### Given task
Below are some records. Say how many of their lines contain the string "picture", and give nothing but the number.

### Input rows

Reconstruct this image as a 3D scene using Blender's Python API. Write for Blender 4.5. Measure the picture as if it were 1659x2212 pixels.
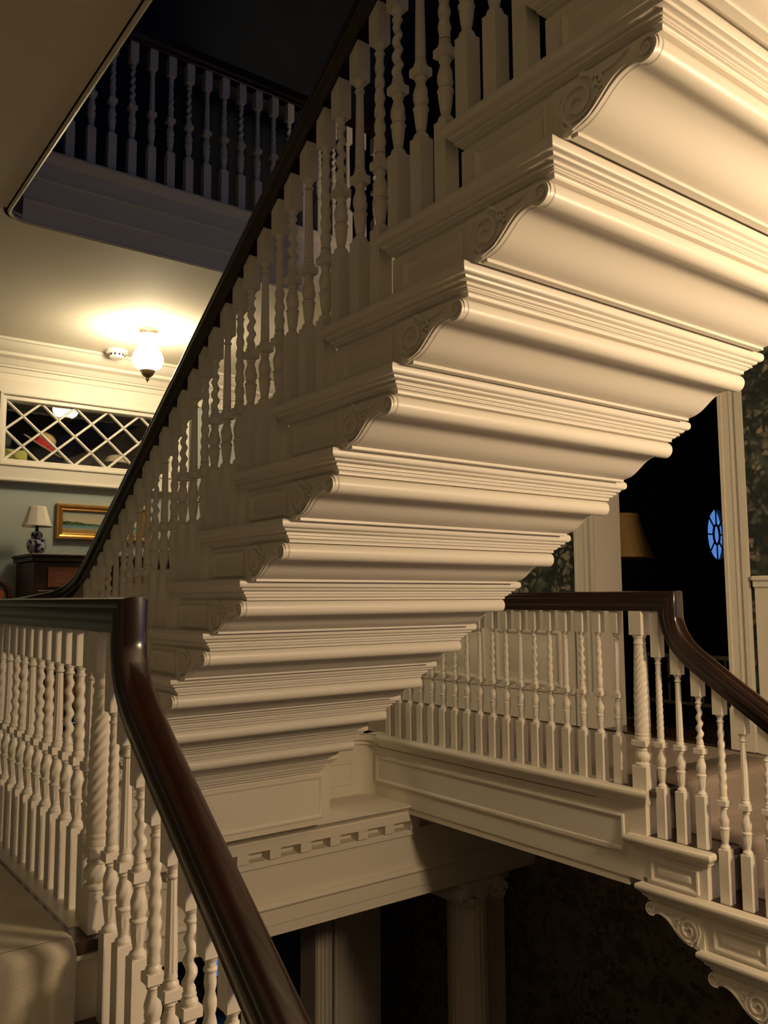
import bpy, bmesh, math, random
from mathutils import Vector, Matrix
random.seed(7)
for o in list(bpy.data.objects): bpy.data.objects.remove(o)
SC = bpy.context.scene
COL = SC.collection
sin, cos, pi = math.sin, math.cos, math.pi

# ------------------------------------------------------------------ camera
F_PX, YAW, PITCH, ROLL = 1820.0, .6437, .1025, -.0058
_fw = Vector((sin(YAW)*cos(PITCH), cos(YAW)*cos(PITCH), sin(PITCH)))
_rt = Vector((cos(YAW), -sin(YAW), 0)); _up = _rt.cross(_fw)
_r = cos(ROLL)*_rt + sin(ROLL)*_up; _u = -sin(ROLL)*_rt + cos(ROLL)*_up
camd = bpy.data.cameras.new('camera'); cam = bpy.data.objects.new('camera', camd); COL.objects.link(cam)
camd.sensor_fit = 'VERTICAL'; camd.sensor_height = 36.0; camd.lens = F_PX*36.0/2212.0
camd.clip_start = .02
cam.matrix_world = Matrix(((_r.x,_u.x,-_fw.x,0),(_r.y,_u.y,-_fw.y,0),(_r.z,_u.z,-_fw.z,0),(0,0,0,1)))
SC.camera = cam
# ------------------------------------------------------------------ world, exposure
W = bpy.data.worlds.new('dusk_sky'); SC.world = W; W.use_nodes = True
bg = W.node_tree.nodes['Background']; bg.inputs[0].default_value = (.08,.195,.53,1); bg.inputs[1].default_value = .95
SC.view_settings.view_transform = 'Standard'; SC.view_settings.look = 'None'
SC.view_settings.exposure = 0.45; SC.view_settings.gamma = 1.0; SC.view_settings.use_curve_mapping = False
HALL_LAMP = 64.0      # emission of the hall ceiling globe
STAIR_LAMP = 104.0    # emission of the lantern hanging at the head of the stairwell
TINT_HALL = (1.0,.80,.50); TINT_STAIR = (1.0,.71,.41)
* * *
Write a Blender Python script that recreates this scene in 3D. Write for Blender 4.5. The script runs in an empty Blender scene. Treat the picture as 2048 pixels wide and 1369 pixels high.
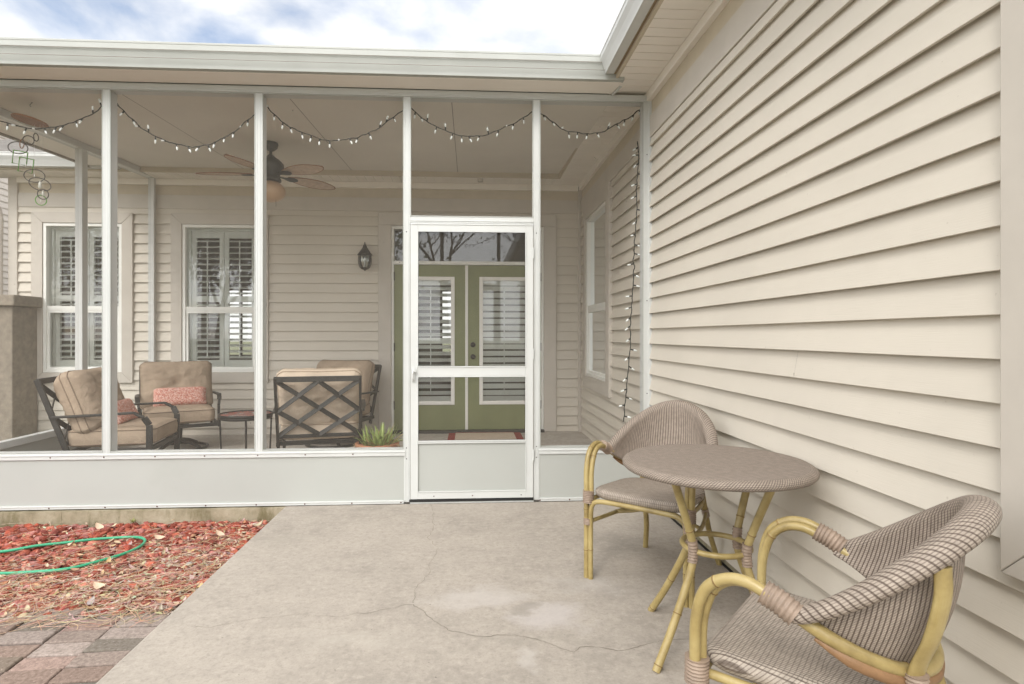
==
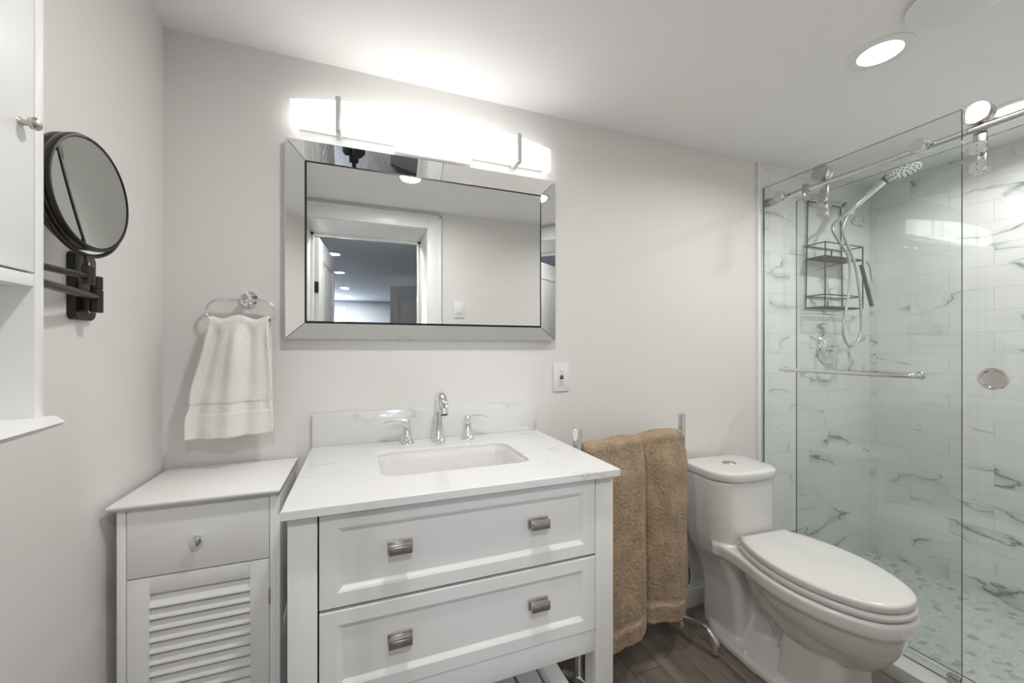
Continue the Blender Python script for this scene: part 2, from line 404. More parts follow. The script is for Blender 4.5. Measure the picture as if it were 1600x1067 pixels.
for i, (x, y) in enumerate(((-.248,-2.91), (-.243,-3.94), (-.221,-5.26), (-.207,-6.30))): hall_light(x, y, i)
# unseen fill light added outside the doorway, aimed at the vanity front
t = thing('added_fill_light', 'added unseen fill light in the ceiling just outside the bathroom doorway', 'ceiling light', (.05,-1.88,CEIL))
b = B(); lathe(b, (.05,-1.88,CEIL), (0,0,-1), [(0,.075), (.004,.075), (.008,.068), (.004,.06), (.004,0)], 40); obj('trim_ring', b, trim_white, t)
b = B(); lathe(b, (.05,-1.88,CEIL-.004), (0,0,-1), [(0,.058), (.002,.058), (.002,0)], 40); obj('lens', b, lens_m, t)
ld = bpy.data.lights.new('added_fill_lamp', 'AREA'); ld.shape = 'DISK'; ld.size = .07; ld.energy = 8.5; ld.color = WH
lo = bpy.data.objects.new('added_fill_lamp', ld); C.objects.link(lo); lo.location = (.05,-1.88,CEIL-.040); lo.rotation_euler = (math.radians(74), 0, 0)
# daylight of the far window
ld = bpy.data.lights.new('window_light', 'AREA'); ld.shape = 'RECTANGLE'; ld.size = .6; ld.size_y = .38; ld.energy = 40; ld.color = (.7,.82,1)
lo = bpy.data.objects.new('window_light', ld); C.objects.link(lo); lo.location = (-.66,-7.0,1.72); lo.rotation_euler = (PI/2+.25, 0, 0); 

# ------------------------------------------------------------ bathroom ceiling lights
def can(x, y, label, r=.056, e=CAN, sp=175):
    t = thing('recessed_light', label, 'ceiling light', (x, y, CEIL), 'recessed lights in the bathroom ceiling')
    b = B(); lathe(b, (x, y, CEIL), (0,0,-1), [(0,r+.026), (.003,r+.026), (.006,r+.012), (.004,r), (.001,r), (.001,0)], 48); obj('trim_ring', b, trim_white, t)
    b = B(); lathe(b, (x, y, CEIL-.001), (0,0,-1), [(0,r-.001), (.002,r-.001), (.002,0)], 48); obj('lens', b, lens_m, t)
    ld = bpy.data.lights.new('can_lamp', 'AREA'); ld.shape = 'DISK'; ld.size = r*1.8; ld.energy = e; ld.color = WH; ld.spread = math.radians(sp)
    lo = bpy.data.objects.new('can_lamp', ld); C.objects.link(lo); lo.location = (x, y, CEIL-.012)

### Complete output
3